When I got home, I tried a few other things. I brought up Google Images and aimed the camera at screen images of the Mona Lisa, various Rembrandt portraits, and a few other things. The camera got most of them. I then pulled out a couple of Lynda Barry’s books, spread them open with bookweights, and tried to get the G10 to recognize Marlys and Maybonne. No deal, but some of their friends were picked up.

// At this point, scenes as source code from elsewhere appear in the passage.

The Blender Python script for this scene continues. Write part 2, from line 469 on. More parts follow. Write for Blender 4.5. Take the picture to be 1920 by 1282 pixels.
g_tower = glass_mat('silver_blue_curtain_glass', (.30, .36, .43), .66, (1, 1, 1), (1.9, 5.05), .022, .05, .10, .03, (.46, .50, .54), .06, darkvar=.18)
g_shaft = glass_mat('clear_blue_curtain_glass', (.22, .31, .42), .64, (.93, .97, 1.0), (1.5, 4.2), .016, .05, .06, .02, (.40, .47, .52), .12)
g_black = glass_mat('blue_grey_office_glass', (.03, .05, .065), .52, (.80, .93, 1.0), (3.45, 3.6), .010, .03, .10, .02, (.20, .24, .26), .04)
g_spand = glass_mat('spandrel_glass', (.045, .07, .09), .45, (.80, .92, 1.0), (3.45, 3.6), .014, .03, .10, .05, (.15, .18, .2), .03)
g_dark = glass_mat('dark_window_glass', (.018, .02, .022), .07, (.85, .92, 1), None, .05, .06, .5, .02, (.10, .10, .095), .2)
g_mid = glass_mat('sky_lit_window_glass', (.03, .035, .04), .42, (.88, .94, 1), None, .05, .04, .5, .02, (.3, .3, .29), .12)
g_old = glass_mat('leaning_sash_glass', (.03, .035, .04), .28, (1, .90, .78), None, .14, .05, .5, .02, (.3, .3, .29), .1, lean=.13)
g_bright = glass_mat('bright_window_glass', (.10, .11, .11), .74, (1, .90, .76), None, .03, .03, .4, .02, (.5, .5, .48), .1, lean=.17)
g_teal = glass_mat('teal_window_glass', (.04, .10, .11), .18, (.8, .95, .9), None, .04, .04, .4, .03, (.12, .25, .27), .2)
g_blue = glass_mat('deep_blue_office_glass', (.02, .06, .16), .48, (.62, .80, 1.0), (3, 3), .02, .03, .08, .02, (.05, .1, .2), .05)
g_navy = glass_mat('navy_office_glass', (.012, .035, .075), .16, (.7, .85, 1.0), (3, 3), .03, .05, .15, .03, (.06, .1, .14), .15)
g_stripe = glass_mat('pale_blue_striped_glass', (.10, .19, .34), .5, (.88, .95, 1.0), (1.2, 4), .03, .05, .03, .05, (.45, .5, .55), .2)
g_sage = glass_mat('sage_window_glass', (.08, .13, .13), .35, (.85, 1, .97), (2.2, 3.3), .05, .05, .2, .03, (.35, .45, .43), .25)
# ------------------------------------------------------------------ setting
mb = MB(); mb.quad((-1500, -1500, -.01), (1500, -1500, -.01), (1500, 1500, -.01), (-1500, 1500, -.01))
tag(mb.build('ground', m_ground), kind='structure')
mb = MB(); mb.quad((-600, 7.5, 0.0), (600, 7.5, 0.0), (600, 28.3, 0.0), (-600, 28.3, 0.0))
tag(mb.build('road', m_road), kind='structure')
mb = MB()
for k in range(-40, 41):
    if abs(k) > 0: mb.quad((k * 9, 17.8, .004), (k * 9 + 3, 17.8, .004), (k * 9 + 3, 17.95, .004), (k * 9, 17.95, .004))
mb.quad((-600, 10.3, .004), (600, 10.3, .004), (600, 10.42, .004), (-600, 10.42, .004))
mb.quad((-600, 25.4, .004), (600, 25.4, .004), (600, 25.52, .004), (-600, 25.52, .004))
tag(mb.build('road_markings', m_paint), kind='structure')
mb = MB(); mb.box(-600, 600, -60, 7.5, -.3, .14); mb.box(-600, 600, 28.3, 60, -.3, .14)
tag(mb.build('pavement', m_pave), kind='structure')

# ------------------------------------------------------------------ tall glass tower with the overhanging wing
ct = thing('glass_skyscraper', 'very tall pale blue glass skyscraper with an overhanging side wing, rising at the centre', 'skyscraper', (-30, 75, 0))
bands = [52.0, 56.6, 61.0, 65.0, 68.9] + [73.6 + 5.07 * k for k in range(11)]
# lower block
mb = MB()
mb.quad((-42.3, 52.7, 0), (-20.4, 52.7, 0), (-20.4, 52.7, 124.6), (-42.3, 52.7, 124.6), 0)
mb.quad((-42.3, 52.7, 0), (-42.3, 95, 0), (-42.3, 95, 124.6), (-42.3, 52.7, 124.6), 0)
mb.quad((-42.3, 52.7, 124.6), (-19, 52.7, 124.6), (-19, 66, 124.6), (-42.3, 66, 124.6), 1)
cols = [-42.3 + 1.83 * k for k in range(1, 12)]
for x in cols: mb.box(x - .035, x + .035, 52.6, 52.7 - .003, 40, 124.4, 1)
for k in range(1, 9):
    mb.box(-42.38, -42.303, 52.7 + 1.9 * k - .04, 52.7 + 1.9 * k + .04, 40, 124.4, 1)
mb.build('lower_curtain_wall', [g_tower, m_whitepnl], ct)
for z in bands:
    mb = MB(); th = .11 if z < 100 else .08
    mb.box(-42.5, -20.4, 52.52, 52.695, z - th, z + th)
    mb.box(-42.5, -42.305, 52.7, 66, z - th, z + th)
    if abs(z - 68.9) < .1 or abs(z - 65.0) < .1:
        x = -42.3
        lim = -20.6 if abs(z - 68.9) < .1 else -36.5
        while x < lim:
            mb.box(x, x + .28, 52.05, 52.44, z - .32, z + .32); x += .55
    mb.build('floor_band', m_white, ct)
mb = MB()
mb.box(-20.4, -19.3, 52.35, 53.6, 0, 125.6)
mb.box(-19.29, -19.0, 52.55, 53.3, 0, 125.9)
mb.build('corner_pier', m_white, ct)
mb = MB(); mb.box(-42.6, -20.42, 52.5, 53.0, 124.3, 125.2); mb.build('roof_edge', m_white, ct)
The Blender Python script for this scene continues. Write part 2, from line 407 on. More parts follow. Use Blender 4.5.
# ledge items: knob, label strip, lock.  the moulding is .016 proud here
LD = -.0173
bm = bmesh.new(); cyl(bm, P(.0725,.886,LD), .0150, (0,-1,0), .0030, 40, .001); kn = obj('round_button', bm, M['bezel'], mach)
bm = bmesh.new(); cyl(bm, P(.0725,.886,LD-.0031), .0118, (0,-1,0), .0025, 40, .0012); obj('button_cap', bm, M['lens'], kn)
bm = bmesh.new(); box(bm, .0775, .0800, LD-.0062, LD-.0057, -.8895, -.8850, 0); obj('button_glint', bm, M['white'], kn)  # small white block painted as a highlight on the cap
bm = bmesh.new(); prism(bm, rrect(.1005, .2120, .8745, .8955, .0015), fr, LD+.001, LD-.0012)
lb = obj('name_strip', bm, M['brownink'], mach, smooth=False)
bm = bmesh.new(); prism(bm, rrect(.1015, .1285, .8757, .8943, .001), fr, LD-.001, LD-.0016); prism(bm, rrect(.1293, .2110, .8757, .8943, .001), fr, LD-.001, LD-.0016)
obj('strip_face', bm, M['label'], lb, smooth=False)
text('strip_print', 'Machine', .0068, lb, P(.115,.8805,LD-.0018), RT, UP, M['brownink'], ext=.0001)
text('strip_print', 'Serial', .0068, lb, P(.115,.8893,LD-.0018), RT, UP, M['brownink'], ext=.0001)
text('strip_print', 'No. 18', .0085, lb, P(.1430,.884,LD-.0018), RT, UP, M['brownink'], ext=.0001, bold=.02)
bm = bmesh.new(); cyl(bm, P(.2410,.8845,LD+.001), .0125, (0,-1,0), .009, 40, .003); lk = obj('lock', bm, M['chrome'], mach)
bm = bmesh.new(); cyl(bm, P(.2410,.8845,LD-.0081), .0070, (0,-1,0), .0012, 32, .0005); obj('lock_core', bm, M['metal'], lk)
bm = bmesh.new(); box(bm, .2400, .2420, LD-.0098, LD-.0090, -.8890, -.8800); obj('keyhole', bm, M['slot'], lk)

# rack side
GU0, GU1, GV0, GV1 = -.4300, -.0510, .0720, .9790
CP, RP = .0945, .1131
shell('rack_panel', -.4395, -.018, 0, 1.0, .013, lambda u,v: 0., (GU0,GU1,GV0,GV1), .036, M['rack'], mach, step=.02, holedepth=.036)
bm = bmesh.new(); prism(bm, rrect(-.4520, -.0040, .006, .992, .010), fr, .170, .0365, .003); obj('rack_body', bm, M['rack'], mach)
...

These seem to be the criteria:

  • Faces need eyeballs. Marlys always has her Far Side glasses on. No eyeballs.
  • Big eyes are better than small eyes, all else being equal. This seems to be Mary’s problem in the station image above.
  • Faces need to be mostly human-shaped. Funny animals don’t cut it. But then again, neither did any of the characters in PVP. Tycho and Gabe were similarly snubbed. (It was odd to think of Marlys’ brother Freddie as being more “realistic” than Gabe.)
  • Faces need to be looking more or less straight at the camera.

This last criterion seemed to be the most significant. Profiles were never recognized, and three-quarter views only about half the time. The closer a face was to dead-on, the better the camera recognized it.

So. Got redeye problems? What Would Jesus Do? Get a G10. And look straight at the camera.

One Comment

  1. Witheld due to frivolity says:

    Facial recognition is gradually moving from Star Trek wonderment to ho-hum ordinary checklist feature. The next step is building in into augmented reality apps. A request: A program for the iPhone that identifies people and does one of the following:

    1. Good people – Fix minor skin blemishes. Straighten/whiten teeth. If they are extraordinarily good and/or have a pristine credit score perhaps a halo of some kind.

    2. Bad people – Horns, naturally. Tint skin tone to red. Sharpen teeth. If they had anything to do with the mortgage-backed securities or structured investment vehicles… big fangs and forked tongue.

    3. Goofy people – Absurd mustache. Van Dyke beard. Black-out a tooth or two. Maybe even an eye patch.

    You’ll correctly point out there’s a little of all three in most of us. The design takes that into account. You might easily have a grinning angel missing a tooth or possibly a demon with a silly, twirly mustache. Flexibility is key.